• [WHAT IS BEING ASKED]: Reproduce precisely the lines between the start of the data below and the line with "return at_depth(bx, ty, p.y).z", both included.

○ ○ ○ ○ ○

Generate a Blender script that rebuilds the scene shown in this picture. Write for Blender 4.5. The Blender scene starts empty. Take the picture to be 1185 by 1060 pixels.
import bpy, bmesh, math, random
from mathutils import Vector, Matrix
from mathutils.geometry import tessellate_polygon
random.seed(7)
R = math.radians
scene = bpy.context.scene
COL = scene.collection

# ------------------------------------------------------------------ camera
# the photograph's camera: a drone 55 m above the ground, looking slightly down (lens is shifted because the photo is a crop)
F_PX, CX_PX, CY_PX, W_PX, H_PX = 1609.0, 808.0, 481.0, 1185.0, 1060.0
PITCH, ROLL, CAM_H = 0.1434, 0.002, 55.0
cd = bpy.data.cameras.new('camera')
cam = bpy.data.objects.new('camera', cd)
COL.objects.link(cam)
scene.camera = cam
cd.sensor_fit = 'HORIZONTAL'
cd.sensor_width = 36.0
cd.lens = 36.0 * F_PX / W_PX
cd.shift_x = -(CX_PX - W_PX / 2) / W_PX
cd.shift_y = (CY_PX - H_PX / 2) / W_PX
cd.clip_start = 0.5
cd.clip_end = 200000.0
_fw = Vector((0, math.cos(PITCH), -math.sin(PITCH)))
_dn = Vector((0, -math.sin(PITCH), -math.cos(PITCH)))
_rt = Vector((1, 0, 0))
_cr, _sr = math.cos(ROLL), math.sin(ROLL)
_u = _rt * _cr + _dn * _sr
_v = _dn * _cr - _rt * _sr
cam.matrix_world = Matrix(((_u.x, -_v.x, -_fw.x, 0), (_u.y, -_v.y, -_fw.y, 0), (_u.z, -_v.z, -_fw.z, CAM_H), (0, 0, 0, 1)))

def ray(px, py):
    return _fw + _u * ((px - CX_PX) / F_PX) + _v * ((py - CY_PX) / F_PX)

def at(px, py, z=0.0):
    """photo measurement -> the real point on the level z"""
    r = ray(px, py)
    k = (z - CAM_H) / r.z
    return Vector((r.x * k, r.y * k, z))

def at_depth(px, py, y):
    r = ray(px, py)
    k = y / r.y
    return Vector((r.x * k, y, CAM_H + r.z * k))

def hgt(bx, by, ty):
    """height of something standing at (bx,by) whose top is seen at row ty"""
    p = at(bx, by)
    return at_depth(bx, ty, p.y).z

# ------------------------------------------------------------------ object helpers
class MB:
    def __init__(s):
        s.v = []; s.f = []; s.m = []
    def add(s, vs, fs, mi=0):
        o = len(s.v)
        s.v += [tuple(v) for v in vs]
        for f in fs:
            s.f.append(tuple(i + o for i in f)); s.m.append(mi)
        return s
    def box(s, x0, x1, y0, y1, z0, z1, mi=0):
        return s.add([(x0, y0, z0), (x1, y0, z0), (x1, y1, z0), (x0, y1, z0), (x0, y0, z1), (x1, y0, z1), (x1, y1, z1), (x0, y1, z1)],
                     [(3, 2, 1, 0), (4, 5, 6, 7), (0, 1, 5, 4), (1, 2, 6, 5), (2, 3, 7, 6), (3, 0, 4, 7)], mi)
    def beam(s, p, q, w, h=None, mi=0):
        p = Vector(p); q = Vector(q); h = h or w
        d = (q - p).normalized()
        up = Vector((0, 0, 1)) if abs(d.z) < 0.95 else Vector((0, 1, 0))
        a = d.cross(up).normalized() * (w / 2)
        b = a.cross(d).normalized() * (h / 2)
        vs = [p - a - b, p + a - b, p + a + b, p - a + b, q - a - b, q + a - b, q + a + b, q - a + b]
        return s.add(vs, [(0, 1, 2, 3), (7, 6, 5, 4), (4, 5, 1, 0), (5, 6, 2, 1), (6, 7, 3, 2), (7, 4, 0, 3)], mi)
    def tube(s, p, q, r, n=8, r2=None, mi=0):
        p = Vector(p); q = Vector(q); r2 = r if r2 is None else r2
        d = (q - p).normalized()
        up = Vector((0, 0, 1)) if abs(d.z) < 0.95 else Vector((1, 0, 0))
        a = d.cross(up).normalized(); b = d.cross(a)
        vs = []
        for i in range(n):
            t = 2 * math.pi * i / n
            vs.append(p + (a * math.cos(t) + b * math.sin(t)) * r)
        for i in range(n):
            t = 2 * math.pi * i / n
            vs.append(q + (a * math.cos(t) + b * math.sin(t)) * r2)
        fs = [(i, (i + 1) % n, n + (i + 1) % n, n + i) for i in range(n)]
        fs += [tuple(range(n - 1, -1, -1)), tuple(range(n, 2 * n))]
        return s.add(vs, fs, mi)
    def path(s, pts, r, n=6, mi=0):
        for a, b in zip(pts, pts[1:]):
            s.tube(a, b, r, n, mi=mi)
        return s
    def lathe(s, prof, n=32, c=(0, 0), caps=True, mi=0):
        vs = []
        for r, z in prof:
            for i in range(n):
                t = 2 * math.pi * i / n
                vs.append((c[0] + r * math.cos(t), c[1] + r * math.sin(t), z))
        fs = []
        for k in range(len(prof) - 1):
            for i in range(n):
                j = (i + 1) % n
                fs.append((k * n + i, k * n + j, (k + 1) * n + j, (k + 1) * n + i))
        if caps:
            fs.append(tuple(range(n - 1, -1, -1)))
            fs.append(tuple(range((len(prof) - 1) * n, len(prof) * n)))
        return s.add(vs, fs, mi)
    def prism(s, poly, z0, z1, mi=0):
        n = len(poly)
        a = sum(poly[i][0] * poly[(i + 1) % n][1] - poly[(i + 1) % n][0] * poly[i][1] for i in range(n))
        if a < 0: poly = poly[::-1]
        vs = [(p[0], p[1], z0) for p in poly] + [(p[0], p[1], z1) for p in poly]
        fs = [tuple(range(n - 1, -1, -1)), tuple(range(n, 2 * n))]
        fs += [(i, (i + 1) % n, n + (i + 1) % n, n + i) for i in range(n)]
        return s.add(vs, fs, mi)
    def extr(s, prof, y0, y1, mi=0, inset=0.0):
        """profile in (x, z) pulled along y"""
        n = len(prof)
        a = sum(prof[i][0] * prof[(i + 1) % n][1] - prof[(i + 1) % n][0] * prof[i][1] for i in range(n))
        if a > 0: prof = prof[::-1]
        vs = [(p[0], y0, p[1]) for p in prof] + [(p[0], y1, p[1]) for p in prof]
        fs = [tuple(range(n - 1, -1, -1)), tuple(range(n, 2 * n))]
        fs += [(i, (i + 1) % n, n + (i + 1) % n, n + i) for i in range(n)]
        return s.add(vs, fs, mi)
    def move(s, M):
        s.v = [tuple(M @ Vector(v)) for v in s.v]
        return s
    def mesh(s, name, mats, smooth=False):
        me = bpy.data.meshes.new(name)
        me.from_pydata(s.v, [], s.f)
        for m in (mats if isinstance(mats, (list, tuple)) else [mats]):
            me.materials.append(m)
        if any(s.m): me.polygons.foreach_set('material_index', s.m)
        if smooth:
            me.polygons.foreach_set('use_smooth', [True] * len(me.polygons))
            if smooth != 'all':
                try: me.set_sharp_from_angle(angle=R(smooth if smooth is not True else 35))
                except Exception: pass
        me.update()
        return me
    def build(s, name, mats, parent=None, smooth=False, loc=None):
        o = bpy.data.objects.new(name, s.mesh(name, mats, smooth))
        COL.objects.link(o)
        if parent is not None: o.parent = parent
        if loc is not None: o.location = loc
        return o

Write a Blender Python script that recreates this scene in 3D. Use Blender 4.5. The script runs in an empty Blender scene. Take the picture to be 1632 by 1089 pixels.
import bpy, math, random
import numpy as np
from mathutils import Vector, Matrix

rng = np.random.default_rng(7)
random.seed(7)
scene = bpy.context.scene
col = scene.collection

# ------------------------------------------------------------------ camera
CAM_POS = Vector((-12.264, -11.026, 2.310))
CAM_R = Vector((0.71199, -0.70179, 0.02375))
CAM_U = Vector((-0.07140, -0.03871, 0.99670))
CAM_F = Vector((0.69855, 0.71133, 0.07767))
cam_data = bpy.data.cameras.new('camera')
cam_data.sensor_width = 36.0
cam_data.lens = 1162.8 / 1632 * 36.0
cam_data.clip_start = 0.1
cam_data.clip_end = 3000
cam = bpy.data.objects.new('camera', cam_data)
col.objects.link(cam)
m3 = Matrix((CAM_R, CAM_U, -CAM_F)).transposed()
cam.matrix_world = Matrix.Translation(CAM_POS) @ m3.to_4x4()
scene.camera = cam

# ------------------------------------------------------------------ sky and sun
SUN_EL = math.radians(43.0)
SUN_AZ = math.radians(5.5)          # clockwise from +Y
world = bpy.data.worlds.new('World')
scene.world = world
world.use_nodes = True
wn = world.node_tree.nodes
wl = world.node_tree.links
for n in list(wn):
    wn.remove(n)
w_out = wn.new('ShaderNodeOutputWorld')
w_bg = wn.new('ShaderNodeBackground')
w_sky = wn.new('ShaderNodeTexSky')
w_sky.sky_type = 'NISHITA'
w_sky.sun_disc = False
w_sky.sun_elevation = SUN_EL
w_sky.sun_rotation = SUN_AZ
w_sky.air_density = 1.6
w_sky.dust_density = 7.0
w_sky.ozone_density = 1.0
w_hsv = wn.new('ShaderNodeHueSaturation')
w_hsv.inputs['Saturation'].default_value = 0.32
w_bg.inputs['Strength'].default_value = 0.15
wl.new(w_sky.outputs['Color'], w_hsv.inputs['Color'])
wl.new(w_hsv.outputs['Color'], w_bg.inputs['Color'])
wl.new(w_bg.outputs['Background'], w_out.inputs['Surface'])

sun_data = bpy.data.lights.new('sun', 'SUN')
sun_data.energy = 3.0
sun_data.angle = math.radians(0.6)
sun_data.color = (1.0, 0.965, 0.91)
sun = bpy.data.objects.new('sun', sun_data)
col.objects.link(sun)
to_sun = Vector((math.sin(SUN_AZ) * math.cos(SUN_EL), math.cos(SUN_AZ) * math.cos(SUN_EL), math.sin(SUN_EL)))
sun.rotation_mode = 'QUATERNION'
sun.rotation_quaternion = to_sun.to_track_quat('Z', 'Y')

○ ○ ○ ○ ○

• [PROBLEM SOLUTION]:
Generate a Blender script that rebuilds the scene shown in this picture. Write for Blender 4.5. The Blender scene starts empty. Take the picture to be 1185 by 1060 pixels.
import bpy, bmesh, math, random
from mathutils import Vector, Matrix
from mathutils.geometry import tessellate_polygon
random.seed(7)
R = math.radians
scene = bpy.context.scene
COL = scene.collection

# ------------------------------------------------------------------ camera
# the photograph's camera: a drone 55 m above the ground, looking slightly down (lens is shifted because the photo is a crop)
F_PX, CX_PX, CY_PX, W_PX, H_PX = 1609.0, 808.0, 481.0, 1185.0, 1060.0
PITCH, ROLL, CAM_H = 0.1434, 0.002, 55.0
cd = bpy.data.cameras.new('camera')
cam = bpy.data.objects.new('camera', cd)
COL.objects.link(cam)
scene.camera = cam
cd.sensor_fit = 'HORIZONTAL'
cd.sensor_width = 36.0
cd.lens = 36.0 * F_PX / W_PX
cd.shift_x = -(CX_PX - W_PX / 2) / W_PX
cd.shift_y = (CY_PX - H_PX / 2) / W_PX
cd.clip_start = 0.5
cd.clip_end = 200000.0
_fw = Vector((0, math.cos(PITCH), -math.sin(PITCH)))
_dn = Vector((0, -math.sin(PITCH), -math.cos(PITCH)))
_rt = Vector((1, 0, 0))
_cr, _sr = math.cos(ROLL), math.sin(ROLL)
_u = _rt * _cr + _dn * _sr
_v = _dn * _cr - _rt * _sr
cam.matrix_world = Matrix(((_u.x, -_v.x, -_fw.x, 0), (_u.y, -_v.y, -_fw.y, 0), (_u.z, -_v.z, -_fw.z, CAM_H), (0, 0, 0, 1)))

def ray(px, py):
    return _fw + _u * ((px - CX_PX) / F_PX) + _v * ((py - CY_PX) / F_PX)

def at(px, py, z=0.0):
    """photo measurement -> the real point on the level z"""
    r = ray(px, py)
    k = (z - CAM_H) / r.z
    return Vector((r.x * k, r.y * k, z))

def at_depth(px, py, y):
    r = ray(px, py)
    k = y / r.y
    return Vector((r.x * k, y, CAM_H + r.z * k))

def hgt(bx, by, ty):
    """height of something standing at (bx,by) whose top is seen at row ty"""
    p = at(bx, by)
    return at_depth(bx, ty, p.y).z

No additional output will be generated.